Return the number of lines that contain the word "wide", and return nothing else.

---+---

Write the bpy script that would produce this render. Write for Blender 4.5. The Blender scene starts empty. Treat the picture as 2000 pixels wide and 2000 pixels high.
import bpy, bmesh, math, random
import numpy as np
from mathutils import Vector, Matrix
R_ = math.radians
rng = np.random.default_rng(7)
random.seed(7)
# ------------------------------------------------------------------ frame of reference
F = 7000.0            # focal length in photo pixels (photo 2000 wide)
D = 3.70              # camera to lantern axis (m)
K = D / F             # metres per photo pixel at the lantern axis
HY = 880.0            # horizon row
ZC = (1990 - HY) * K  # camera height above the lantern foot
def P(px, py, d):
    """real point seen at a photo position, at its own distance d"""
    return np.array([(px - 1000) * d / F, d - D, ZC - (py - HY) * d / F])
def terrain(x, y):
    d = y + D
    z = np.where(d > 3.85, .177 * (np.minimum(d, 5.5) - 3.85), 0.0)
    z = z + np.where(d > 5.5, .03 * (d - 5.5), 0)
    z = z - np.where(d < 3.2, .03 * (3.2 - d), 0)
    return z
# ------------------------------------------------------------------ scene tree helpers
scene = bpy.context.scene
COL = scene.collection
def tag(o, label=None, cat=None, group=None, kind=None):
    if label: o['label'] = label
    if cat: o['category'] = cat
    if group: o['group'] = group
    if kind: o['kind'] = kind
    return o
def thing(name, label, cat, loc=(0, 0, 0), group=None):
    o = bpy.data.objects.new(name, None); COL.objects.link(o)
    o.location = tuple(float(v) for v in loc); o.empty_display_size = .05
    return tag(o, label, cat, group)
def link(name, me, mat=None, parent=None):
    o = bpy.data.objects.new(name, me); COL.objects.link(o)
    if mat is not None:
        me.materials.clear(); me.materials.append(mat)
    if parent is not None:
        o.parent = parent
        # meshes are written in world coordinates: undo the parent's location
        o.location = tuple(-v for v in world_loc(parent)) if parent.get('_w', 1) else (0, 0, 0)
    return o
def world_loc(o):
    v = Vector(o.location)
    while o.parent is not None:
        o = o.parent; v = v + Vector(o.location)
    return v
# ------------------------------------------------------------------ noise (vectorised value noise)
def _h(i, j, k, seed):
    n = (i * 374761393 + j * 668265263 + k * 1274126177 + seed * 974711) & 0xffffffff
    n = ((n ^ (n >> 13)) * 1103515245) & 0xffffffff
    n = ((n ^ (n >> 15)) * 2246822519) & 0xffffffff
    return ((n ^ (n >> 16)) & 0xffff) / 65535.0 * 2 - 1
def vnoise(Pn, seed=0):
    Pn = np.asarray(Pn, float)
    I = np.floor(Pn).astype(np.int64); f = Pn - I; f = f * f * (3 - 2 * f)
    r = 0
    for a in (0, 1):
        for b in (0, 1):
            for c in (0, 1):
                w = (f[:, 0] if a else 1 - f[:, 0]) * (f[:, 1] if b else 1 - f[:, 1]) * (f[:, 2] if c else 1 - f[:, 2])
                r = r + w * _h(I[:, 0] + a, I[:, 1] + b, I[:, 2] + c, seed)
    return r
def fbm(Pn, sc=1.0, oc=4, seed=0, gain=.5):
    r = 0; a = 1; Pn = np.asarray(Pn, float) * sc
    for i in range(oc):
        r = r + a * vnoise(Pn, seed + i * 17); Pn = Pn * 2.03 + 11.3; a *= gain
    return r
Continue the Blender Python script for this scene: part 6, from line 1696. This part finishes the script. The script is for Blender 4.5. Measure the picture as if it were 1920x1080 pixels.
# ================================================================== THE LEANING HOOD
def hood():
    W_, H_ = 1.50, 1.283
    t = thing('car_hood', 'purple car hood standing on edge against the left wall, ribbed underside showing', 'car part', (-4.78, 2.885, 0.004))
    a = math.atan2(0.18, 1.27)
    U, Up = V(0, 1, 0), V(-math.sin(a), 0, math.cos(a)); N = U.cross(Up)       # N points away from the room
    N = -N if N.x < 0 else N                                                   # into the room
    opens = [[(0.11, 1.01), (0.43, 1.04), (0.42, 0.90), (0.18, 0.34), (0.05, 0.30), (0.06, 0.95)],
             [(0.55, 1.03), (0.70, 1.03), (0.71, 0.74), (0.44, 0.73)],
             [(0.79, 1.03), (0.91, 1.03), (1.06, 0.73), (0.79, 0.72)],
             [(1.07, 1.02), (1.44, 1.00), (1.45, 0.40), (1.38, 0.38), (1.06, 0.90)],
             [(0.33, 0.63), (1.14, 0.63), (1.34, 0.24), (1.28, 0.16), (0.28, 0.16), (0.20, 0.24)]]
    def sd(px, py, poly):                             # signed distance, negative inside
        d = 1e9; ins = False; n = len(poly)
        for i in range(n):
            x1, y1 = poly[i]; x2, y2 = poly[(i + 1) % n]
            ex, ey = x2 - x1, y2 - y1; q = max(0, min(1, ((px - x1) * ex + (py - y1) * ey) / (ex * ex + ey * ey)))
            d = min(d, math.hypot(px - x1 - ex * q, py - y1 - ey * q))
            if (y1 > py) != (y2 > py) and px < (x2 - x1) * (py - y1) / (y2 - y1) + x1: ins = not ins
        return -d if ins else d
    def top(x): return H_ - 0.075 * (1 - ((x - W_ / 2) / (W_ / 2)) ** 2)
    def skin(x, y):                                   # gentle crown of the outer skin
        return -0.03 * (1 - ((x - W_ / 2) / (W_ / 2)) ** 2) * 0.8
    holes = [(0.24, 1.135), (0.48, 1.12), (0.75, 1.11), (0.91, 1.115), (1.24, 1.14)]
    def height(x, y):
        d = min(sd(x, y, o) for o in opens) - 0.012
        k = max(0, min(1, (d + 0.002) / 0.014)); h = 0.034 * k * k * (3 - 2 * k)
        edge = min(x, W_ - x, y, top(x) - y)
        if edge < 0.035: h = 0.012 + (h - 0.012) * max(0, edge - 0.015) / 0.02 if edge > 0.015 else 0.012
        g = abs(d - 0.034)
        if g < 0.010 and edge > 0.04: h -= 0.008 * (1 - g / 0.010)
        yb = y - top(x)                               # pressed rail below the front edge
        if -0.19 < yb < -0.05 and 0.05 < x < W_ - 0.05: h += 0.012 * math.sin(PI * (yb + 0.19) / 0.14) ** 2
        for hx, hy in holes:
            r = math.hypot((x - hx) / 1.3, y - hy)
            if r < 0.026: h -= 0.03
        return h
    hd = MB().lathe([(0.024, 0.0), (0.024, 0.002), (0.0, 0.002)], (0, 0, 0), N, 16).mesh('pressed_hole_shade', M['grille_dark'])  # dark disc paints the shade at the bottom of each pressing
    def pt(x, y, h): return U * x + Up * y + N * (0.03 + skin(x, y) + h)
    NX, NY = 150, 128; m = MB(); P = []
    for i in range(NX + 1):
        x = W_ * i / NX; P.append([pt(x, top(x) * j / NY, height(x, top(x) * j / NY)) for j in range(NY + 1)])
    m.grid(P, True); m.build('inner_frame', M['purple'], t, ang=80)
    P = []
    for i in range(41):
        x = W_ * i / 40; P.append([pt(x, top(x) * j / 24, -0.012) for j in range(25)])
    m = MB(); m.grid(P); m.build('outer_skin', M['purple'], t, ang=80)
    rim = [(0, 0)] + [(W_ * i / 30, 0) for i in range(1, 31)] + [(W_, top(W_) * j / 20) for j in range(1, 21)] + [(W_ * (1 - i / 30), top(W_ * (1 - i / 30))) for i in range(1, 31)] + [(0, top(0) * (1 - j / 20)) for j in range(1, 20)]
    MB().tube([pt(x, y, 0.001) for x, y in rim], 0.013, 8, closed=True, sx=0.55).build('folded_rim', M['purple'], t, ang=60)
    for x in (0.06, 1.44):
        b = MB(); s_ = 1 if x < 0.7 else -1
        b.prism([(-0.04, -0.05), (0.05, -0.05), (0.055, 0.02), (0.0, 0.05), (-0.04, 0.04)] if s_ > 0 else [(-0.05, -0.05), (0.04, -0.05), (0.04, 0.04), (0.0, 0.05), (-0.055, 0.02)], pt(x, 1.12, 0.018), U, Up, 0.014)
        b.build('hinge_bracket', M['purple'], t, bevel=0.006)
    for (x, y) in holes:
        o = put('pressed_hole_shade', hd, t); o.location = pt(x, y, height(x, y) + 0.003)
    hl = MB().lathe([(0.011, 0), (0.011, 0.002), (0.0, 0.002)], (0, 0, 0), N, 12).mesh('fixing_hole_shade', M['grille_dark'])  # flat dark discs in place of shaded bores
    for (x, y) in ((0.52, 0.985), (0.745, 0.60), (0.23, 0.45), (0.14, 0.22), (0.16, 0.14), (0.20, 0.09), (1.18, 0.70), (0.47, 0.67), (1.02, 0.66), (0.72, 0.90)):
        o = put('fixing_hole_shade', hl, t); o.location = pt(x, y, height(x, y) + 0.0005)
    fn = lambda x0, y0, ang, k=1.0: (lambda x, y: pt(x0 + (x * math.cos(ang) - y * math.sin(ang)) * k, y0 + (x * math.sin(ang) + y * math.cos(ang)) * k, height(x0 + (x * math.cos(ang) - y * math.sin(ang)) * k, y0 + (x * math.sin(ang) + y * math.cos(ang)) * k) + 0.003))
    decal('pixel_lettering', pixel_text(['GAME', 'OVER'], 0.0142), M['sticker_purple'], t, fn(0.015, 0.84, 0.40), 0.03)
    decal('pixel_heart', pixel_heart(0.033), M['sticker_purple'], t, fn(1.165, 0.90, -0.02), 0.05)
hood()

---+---

◆ **REPLY**:
2